Puritan Board Senior
If you have access to this article then make sure you read it!! This article has been a major influence on my reading of the Psalter.

Cole, R. (2002) "An Integrated Reading of Psalms 1 and 2", Journal for the Study of the Old Testament, 26(4), pp. 75-88

An analysis of how Psalms 1 and 2 are integrated reveals that both have as their central theme the identical royal and Joshua-like figure who is given absolute victory in battle. The principal focus of Psalm 1 when read in concert with Psalm 2 is not Torah nor wisdom, but rather this individual of kingly and military trappings. These ascriptions of Psalm 1 are made explicit in Psalm 2, where he is portrayed in close relationship with Yahweh as his anointed king and son. His opponents are the scoffing wicked of Psalm 1, identified more specifically as the conspiring earthly kings and nations in Psalm 2. This cabal revolts against Yahweh and his anointed, an action which elicits the question ‘Why?’ from the speaker in 2.1 because of the promise in 1.5, 6. Yahweh and his anointed respond appropriately to the earthly scoffing with laughter and derision from heaven. Psalm 2 then concludes with a reaffirmation of the same judgment promised at the conclusion of Psalm 1.​
 

aleksanderpolo

Puritan Board Freshman
I thought they are one Psalm in TNK? Anyone has additional resources of how the Psalms are divided and organized in TNK?
 

AV1611

Puritan Board Senior
Both Psalms 1 and 2 are joined together as one by the Jews. There is strong linguistic and thematic evidence to count them as 1 also. :)
 

MW

Puritanboard Amanuensis
Acts 13:33, "it is also written in the second psalm." They are two different psalms which ought to be read as a couplet.
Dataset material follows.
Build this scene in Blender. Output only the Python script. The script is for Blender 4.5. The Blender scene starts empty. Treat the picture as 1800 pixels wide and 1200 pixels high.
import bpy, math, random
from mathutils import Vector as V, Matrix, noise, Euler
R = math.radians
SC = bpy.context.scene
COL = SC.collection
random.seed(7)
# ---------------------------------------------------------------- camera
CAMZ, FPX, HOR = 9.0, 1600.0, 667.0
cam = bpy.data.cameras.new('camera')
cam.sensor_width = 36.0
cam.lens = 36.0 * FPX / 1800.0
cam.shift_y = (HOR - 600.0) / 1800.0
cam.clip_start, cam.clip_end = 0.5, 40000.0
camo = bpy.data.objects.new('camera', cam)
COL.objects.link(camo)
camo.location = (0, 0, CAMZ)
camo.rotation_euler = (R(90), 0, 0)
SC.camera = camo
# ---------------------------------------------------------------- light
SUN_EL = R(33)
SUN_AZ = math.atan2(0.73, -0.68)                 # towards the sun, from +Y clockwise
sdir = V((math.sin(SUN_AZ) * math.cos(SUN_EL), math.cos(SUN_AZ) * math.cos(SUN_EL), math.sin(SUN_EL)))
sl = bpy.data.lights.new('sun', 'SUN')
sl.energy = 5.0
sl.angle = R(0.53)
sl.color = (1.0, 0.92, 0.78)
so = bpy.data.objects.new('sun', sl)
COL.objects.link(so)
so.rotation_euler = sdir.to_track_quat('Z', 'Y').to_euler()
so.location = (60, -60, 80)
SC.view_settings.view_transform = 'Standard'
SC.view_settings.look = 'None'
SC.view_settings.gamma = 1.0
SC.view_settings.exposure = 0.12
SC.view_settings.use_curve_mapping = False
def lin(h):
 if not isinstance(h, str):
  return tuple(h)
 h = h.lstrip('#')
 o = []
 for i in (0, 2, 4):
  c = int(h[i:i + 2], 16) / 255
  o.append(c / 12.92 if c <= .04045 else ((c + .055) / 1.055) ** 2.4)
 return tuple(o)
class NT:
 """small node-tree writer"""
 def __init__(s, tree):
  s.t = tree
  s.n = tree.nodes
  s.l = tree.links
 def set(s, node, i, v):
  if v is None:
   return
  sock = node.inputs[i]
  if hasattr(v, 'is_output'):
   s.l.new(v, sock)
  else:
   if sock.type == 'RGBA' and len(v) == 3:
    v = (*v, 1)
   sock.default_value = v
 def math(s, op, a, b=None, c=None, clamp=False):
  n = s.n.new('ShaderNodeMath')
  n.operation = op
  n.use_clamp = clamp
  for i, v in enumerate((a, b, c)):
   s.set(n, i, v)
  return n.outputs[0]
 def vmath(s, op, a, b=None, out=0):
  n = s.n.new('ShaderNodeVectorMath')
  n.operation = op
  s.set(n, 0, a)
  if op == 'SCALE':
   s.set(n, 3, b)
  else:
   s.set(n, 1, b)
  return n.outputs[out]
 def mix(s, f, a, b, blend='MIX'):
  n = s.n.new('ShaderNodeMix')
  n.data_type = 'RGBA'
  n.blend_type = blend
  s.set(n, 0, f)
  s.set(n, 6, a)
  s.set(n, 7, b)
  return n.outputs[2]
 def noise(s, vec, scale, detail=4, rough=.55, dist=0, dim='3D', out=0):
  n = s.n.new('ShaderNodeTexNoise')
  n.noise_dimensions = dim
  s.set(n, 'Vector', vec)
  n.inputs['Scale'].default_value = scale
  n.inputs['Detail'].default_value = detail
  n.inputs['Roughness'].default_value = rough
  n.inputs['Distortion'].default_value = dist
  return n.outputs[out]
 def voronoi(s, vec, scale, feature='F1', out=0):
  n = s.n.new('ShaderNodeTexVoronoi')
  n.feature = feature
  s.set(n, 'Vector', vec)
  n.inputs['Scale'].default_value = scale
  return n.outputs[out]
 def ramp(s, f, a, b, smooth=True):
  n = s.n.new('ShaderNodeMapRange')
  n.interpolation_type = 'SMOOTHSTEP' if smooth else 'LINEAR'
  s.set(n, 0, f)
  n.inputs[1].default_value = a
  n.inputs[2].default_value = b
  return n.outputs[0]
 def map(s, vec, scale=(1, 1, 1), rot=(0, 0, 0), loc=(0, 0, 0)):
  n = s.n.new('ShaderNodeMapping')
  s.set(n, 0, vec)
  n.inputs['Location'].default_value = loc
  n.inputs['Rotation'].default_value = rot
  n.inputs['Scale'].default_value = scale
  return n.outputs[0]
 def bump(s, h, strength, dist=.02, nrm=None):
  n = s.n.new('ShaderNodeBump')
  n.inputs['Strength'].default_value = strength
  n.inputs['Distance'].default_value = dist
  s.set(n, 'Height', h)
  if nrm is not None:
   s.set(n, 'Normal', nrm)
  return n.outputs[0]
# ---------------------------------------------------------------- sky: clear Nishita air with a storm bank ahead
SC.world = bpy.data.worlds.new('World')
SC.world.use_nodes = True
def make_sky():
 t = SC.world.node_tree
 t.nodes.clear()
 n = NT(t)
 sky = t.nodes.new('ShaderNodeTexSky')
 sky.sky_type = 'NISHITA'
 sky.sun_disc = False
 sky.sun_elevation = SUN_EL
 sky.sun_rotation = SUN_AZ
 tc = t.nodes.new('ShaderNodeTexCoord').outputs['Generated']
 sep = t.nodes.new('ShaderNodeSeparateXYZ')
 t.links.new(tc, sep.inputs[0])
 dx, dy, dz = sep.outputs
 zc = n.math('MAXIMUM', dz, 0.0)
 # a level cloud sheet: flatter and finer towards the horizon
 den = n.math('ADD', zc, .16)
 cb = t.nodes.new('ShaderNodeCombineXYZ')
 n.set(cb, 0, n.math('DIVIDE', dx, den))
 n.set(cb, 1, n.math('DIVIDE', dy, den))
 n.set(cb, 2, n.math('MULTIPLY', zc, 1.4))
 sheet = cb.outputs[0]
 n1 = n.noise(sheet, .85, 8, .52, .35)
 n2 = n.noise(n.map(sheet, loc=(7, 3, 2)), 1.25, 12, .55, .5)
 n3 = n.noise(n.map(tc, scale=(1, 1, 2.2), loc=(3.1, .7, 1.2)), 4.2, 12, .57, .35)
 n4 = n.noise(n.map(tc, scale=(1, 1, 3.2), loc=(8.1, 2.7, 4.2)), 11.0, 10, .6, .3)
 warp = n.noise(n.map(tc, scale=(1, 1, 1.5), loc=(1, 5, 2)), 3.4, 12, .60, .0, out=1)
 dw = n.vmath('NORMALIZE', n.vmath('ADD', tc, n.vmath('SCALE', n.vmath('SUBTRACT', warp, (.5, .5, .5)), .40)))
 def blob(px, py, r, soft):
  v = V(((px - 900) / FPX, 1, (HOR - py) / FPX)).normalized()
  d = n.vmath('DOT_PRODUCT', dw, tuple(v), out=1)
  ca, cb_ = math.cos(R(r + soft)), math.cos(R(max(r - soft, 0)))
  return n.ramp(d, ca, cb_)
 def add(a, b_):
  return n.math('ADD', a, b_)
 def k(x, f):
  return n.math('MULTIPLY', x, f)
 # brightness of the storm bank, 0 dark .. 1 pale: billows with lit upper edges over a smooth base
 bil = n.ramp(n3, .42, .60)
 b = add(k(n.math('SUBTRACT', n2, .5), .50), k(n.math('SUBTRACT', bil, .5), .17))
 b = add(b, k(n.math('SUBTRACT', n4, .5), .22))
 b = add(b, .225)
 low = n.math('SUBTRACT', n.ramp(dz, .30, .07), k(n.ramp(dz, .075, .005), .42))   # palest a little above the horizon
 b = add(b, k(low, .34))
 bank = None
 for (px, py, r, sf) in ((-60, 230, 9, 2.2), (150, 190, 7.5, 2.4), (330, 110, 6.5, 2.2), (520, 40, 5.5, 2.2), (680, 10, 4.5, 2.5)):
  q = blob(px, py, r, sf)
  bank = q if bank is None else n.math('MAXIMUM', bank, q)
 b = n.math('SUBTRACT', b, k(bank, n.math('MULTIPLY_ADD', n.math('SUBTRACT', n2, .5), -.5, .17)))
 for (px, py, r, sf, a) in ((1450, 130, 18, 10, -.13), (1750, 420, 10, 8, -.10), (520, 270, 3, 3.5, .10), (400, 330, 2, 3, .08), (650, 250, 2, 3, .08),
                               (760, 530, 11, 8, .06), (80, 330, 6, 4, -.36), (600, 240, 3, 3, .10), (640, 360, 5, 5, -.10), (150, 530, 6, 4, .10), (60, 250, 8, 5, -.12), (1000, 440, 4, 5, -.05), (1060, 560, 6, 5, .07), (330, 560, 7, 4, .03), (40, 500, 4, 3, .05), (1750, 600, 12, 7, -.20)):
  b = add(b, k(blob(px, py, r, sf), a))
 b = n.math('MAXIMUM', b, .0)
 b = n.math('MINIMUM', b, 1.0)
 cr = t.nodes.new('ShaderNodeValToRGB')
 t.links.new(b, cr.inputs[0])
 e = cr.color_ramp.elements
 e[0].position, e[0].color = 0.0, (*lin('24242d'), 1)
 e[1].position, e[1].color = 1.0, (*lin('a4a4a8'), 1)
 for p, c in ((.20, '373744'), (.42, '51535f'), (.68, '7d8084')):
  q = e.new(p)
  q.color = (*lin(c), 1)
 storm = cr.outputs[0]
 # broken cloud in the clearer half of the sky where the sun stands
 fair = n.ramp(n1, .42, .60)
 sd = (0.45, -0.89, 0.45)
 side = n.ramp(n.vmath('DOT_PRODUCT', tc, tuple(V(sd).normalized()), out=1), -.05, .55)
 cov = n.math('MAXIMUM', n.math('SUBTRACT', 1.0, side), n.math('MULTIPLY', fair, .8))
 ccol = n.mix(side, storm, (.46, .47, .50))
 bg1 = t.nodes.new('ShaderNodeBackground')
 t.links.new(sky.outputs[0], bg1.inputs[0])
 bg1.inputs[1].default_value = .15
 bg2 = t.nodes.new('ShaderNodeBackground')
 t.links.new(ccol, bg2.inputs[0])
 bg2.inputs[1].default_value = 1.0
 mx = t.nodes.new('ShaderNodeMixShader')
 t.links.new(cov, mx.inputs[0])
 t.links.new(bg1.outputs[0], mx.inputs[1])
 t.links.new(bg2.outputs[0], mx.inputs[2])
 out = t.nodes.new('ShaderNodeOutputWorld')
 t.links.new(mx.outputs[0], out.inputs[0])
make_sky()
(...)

Alexander's comments introducing Psalm 2 present a more sound approach to the way the first two Psalms are to be understood: "The contrast indicated in the first is carried out and rendered more distinct in the second." The first Psalm is obviously concerned with Torah because not only is the Law explicitly mentioned, but the blessings and curses which accompany it are clearly depicted.